■ **INFORMATION SUPPLIED**:
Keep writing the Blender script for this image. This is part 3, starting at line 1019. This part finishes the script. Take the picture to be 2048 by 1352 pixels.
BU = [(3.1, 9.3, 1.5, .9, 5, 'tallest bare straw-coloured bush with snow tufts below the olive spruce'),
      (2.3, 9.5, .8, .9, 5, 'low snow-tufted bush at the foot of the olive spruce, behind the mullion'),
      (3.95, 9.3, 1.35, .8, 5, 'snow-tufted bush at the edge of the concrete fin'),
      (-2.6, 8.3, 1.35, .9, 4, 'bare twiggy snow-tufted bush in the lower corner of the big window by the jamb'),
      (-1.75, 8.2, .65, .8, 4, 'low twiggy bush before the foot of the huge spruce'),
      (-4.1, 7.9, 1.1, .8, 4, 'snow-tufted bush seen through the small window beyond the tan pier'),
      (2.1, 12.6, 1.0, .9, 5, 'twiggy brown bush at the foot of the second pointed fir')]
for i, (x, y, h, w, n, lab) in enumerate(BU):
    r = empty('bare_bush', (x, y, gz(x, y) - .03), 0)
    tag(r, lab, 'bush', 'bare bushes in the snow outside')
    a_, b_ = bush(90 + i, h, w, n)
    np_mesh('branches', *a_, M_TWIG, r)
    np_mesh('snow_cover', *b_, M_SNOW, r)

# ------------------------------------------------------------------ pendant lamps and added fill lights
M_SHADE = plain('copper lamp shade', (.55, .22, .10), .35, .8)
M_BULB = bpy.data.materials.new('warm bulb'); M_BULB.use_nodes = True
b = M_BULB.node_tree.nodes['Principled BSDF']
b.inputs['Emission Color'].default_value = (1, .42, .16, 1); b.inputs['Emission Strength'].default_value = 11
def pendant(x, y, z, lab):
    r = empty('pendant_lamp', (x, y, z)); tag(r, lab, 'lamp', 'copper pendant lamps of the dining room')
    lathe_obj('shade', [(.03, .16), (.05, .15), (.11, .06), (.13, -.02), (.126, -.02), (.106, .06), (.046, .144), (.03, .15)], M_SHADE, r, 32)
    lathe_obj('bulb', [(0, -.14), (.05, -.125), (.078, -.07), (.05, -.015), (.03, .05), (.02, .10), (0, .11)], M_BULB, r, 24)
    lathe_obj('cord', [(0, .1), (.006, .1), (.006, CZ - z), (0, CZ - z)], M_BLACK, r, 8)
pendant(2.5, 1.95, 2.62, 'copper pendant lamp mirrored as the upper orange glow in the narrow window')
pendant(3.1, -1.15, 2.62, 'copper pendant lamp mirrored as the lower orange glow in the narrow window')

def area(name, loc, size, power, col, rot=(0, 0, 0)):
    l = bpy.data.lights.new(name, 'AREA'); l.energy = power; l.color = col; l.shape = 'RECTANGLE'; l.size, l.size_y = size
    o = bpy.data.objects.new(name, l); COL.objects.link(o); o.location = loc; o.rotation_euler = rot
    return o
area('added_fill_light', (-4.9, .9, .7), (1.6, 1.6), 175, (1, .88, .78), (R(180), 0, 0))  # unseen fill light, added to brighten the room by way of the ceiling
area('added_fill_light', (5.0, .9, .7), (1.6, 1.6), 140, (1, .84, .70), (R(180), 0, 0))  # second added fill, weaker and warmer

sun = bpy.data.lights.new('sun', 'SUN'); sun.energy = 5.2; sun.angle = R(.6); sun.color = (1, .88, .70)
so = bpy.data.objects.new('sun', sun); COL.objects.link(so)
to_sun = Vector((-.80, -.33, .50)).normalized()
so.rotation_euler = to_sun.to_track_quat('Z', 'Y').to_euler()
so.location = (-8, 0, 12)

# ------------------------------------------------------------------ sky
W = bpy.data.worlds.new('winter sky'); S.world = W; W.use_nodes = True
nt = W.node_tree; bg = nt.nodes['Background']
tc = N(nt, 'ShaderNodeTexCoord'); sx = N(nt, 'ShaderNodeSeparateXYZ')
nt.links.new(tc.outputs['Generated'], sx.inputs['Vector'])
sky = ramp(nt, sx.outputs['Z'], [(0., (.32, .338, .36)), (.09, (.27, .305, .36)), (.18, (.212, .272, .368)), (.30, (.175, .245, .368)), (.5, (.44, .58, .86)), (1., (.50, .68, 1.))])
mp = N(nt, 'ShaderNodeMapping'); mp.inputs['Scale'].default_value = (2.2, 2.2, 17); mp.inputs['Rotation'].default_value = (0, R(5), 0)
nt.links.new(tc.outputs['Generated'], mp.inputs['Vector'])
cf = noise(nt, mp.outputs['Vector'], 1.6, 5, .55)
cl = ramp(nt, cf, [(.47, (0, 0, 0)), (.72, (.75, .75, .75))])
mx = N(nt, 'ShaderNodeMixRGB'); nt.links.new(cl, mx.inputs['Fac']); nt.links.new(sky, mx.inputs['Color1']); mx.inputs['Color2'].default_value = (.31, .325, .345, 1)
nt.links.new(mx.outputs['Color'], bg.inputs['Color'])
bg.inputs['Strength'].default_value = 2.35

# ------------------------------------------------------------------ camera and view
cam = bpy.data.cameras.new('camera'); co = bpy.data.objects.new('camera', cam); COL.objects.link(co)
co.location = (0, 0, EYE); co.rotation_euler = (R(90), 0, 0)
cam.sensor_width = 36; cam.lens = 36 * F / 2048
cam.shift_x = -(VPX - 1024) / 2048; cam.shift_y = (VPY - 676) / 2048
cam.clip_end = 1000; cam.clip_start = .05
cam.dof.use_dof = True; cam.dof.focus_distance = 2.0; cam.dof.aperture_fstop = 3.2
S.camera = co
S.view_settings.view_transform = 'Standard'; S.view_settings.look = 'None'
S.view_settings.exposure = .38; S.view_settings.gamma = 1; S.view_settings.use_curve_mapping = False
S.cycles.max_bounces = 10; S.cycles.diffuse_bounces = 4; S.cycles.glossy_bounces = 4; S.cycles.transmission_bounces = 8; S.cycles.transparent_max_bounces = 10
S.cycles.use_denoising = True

■ **PROBLEM TO WORK ON**:
Please repeat the material above, word for word and in full.

■ **RESPONSE**:
Keep writing the Blender script for this image. This is part 3, starting at line 1019. This part finishes the script. Take the picture to be 2048 by 1352 pixels.
BU = [(3.1, 9.3, 1.5, .9, 5, 'tallest bare straw-coloured bush with snow tufts below the olive spruce'),
      (2.3, 9.5, .8, .9, 5, 'low snow-tufted bush at the foot of the olive spruce, behind the mullion'),
      (3.95, 9.3, 1.35, .8, 5, 'snow-tufted bush at the edge of the concrete fin'),
      (-2.6, 8.3, 1.35, .9, 4, 'bare twiggy snow-tufted bush in the lower corner of the big window by the jamb'),
      (-1.75, 8.2, .65, .8, 4, 'low twiggy bush before the foot of the huge spruce'),
      (-4.1, 7.9, 1.1, .8, 4, 'snow-tufted bush seen through the small window beyond the tan pier'),
      (2.1, 12.6, 1.0, .9, 5, 'twiggy brown bush at the foot of the second pointed fir')]
for i, (x, y, h, w, n, lab) in enumerate(BU):
    r = empty('bare_bush', (x, y, gz(x, y) - .03), 0)
    tag(r, lab, 'bush', 'bare bushes in the snow outside')
    a_, b_ = bush(90 + i, h, w, n)
    np_mesh('branches', *a_, M_TWIG, r)
    np_mesh('snow_cover', *b_, M_SNOW, r)

# ------------------------------------------------------------------ pendant lamps and added fill lights
M_SHADE = plain('copper lamp shade', (.55, .22, .10), .35, .8)
M_BULB = bpy.data.materials.new('warm bulb'); M_BULB.use_nodes = True
b = M_BULB.node_tree.nodes['Principled BSDF']
b.inputs['Emission Color'].default_value = (1, .42, .16, 1); b.inputs['Emission Strength'].default_value = 11
def pendant(x, y, z, lab):
    r = empty('pendant_lamp', (x, y, z)); tag(r, lab, 'lamp', 'copper pendant lamps of the dining room')
    lathe_obj('shade', [(.03, .16), (.05, .15), (.11, .06), (.13, -.02), (.126, -.02), (.106, .06), (.046, .144), (.03, .15)], M_SHADE, r, 32)
    lathe_obj('bulb', [(0, -.14), (.05, -.125), (.078, -.07), (.05, -.015), (.03, .05), (.02, .10), (0, .11)], M_BULB, r, 24)
    lathe_obj('cord', [(0, .1), (.006, .1), (.006, CZ - z), (0, CZ - z)], M_BLACK, r, 8)
pendant(2.5, 1.95, 2.62, 'copper pendant lamp mirrored as the upper orange glow in the narrow window')
pendant(3.1, -1.15, 2.62, 'copper pendant lamp mirrored as the lower orange glow in the narrow window')

def area(name, loc, size, power, col, rot=(0, 0, 0)):
    l = bpy.data.lights.new(name, 'AREA'); l.energy = power; l.color = col; l.shape = 'RECTANGLE'; l.size, l.size_y = size
    o = bpy.data.objects.new(name, l); COL.objects.link(o); o.location = loc; o.rotation_euler = rot
    return o
area('added_fill_light', (-4.9, .9, .7), (1.6, 1.6), 175, (1, .88, .78), (R(180), 0, 0))  # unseen fill light, added to brighten the room by way of the ceiling
area('added_fill_light', (5.0, .9, .7), (1.6, 1.6), 140, (1, .84, .70), (R(180), 0, 0))  # second added fill, weaker and warmer

sun = bpy.data.lights.new('sun', 'SUN'); sun.energy = 5.2; sun.angle = R(.6); sun.color = (1, .88, .70)
so = bpy.data.objects.new('sun', sun); COL.objects.link(so)
to_sun = Vector((-.80, -.33, .50)).normalized()
so.rotation_euler = to_sun.to_track_quat('Z', 'Y').to_euler()
so.location = (-8, 0, 12)

# ------------------------------------------------------------------ sky
W = bpy.data.worlds.new('winter sky'); S.world = W; W.use_nodes = True
nt = W.node_tree; bg = nt.nodes['Background']
tc = N(nt, 'ShaderNodeTexCoord'); sx = N(nt, 'ShaderNodeSeparateXYZ')
nt.links.new(tc.outputs['Generated'], sx.inputs['Vector'])
sky = ramp(nt, sx.outputs['Z'], [(0., (.32, .338, .36)), (.09, (.27, .305, .36)), (.18, (.212, .272, .368)), (.30, (.175, .245, .368)), (.5, (.44, .58, .86)), (1., (.50, .68, 1.))])
mp = N(nt, 'ShaderNodeMapping'); mp.inputs['Scale'].default_value = (2.2, 2.2, 17); mp.inputs['Rotation'].default_value = (0, R(5), 0)
nt.links.new(tc.outputs['Generated'], mp.inputs['Vector'])
cf = noise(nt, mp.outputs['Vector'], 1.6, 5, .55)
cl = ramp(nt, cf, [(.47, (0, 0, 0)), (.72, (.75, .75, .75))])
mx = N(nt, 'ShaderNodeMixRGB'); nt.links.new(cl, mx.inputs['Fac']); nt.links.new(sky, mx.inputs['Color1']); mx.inputs['Color2'].default_value = (.31, .325, .345, 1)
nt.links.new(mx.outputs['Color'], bg.inputs['Color'])
bg.inputs['Strength'].default_value = 2.35

# ------------------------------------------------------------------ camera and view
cam = bpy.data.cameras.new('camera'); co = bpy.data.objects.new('camera', cam); COL.objects.link(co)
co.location = (0, 0, EYE); co.rotation_euler = (R(90), 0, 0)
cam.sensor_width = 36; cam.lens = 36 * F / 2048
cam.shift_x = -(VPX - 1024) / 2048; cam.shift_y = (VPY - 676) / 2048
cam.clip_end = 1000; cam.clip_start = .05
cam.dof.use_dof = True; cam.dof.focus_distance = 2.0; cam.dof.aperture_fstop = 3.2
S.camera = co
S.view_settings.view_transform = 'Standard'; S.view_settings.look = 'None'
S.view_settings.exposure = .38; S.view_settings.gamma = 1; S.view_settings.use_curve_mapping = False
S.cycles.max_bounces = 10; S.cycles.diffuse_bounces = 4; S.cycles.glossy_bounces = 4; S.cycles.transmission_bounces = 8; S.cycles.transparent_max_bounces = 10
S.cycles.use_denoising = True